**Recorded information**
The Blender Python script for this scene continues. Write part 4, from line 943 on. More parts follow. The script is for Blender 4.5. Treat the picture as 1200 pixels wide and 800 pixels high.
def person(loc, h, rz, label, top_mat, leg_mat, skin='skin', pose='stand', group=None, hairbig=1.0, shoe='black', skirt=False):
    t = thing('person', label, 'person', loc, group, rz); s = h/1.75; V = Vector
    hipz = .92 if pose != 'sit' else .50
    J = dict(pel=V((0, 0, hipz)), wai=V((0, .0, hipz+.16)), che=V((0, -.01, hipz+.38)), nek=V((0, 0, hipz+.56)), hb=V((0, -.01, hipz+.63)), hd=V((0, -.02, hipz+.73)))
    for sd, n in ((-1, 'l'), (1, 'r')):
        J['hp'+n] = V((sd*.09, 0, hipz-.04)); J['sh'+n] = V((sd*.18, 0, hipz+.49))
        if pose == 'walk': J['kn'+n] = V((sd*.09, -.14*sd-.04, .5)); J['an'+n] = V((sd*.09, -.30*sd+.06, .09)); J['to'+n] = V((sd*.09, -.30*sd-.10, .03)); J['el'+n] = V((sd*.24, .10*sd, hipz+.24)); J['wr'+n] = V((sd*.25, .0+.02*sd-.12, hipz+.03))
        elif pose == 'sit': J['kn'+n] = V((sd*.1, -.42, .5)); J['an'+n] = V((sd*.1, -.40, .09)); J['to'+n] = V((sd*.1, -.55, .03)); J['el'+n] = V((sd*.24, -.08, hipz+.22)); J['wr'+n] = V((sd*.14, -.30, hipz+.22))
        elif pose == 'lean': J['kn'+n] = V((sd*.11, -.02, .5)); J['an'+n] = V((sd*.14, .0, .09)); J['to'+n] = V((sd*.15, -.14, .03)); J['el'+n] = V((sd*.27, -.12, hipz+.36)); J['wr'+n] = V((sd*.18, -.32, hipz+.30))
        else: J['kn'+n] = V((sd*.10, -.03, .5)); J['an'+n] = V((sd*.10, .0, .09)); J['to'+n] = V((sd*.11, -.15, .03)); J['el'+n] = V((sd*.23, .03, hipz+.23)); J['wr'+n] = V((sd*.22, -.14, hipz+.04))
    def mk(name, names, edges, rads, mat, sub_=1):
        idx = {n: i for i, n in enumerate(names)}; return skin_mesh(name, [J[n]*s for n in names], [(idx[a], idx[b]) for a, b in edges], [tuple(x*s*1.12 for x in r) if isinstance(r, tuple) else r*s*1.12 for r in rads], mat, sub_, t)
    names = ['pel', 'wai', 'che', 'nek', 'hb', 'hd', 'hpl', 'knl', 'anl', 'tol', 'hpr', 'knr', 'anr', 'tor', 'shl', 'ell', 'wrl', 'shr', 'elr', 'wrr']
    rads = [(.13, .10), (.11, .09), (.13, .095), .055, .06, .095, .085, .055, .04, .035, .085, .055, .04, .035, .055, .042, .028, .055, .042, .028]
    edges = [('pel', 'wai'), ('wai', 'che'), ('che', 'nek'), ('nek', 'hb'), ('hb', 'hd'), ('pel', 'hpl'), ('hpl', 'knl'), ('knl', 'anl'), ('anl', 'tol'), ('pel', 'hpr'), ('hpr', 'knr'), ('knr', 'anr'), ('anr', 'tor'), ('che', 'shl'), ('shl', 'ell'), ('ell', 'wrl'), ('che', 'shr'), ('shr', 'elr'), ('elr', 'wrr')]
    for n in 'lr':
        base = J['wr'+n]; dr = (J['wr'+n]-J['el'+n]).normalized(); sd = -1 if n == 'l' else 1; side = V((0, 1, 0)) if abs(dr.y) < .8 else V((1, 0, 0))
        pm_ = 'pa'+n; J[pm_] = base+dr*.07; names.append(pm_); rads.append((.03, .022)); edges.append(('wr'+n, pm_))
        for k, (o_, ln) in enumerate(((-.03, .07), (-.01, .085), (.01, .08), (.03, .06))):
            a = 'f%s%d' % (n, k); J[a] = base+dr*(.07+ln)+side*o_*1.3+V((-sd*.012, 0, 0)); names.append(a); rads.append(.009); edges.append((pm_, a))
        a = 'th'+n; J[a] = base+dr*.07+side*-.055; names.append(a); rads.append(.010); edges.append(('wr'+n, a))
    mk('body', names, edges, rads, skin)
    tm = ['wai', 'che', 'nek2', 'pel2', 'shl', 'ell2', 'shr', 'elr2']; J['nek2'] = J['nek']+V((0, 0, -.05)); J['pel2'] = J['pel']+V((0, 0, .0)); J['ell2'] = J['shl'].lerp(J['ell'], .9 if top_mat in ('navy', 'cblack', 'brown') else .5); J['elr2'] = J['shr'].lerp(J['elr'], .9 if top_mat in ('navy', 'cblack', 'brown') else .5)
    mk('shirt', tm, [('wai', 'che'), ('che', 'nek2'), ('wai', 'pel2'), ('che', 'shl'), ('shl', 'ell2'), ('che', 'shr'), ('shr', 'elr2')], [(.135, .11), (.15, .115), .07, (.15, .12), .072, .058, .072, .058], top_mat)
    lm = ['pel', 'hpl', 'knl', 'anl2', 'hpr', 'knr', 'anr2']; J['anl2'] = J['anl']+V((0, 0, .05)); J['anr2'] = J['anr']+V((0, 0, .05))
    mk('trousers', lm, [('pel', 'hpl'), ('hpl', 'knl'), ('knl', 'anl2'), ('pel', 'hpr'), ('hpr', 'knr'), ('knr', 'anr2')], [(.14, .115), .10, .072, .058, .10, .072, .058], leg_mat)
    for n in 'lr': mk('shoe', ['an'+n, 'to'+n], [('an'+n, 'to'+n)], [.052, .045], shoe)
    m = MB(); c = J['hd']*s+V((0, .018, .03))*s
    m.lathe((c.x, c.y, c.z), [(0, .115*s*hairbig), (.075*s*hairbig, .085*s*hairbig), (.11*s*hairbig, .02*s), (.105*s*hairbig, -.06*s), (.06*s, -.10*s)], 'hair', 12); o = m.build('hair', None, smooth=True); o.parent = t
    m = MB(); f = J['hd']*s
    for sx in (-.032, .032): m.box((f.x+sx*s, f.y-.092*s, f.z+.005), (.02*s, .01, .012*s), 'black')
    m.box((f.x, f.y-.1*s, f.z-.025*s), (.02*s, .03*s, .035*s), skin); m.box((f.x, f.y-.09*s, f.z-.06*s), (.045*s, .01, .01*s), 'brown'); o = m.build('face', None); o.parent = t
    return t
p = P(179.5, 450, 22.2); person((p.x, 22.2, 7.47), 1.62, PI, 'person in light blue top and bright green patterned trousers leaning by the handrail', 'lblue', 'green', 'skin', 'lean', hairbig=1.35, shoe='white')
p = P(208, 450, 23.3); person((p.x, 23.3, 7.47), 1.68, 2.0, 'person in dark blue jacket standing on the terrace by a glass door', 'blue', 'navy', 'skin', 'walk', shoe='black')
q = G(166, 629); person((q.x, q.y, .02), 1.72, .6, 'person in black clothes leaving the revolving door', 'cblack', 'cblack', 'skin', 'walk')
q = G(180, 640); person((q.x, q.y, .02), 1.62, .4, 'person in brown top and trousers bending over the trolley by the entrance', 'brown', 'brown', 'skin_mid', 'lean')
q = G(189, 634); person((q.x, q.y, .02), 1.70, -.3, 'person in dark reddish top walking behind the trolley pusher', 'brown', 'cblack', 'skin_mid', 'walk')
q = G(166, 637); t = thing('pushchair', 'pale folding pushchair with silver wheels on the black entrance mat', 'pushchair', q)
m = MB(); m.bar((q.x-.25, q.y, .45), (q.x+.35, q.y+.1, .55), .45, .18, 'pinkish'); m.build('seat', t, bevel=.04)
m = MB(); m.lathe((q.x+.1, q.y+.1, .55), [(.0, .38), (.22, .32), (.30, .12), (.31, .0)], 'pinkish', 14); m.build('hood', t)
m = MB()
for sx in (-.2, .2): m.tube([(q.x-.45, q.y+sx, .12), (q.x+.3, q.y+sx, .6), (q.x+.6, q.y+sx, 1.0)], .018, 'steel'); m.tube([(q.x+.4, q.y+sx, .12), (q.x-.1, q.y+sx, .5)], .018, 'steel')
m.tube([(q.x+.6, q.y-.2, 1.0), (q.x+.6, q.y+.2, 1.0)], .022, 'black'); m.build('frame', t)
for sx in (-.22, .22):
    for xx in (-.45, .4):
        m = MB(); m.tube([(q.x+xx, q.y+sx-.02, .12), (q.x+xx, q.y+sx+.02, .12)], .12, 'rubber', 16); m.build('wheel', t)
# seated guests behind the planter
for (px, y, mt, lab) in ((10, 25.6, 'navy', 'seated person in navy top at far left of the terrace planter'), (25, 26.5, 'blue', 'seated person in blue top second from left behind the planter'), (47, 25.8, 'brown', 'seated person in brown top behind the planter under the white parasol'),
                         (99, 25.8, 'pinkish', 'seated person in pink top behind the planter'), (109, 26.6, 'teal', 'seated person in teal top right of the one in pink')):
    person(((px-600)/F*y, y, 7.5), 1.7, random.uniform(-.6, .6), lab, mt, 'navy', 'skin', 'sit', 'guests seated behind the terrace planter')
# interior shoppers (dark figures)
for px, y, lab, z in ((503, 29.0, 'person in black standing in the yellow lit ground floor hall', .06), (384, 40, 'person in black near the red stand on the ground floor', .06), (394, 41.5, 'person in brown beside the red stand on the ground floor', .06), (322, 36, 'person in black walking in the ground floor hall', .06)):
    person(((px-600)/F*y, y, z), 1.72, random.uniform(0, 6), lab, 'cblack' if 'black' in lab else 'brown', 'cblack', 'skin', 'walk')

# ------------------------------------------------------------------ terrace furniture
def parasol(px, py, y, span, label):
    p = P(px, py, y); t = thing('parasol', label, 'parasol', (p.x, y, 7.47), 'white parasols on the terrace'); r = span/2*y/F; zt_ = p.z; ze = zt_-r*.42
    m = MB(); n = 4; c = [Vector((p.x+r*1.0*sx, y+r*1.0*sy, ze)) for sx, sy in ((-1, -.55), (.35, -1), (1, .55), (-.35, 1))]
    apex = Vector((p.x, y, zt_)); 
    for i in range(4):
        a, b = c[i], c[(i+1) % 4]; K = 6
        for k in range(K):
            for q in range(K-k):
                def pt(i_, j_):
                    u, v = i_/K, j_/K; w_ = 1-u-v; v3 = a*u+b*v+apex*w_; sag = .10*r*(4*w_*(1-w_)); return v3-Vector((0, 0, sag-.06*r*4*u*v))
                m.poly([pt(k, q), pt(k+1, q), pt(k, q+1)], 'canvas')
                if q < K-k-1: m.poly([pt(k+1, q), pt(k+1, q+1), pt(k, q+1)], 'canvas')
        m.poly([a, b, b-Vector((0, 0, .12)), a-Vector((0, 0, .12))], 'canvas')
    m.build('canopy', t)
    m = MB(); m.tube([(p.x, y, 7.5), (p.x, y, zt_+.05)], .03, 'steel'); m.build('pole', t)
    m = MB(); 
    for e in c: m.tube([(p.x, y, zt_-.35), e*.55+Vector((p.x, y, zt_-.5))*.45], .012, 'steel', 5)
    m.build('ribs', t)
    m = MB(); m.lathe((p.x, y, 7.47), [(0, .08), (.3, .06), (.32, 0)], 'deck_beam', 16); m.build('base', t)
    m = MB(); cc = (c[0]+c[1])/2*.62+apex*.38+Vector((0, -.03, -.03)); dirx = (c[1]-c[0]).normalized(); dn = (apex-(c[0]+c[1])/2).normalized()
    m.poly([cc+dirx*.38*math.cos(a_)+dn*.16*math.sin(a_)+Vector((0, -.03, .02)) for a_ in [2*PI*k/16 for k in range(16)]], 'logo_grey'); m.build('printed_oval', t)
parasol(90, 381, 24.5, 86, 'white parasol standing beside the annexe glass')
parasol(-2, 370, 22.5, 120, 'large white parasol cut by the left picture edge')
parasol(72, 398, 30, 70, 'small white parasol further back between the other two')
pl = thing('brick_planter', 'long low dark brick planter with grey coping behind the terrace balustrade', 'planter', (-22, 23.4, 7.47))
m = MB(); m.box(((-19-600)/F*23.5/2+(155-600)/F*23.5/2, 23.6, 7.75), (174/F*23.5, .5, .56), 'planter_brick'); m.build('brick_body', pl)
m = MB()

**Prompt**
Using the listing, say how many lines include the word "from", and add nothing else.

**Written solution**
2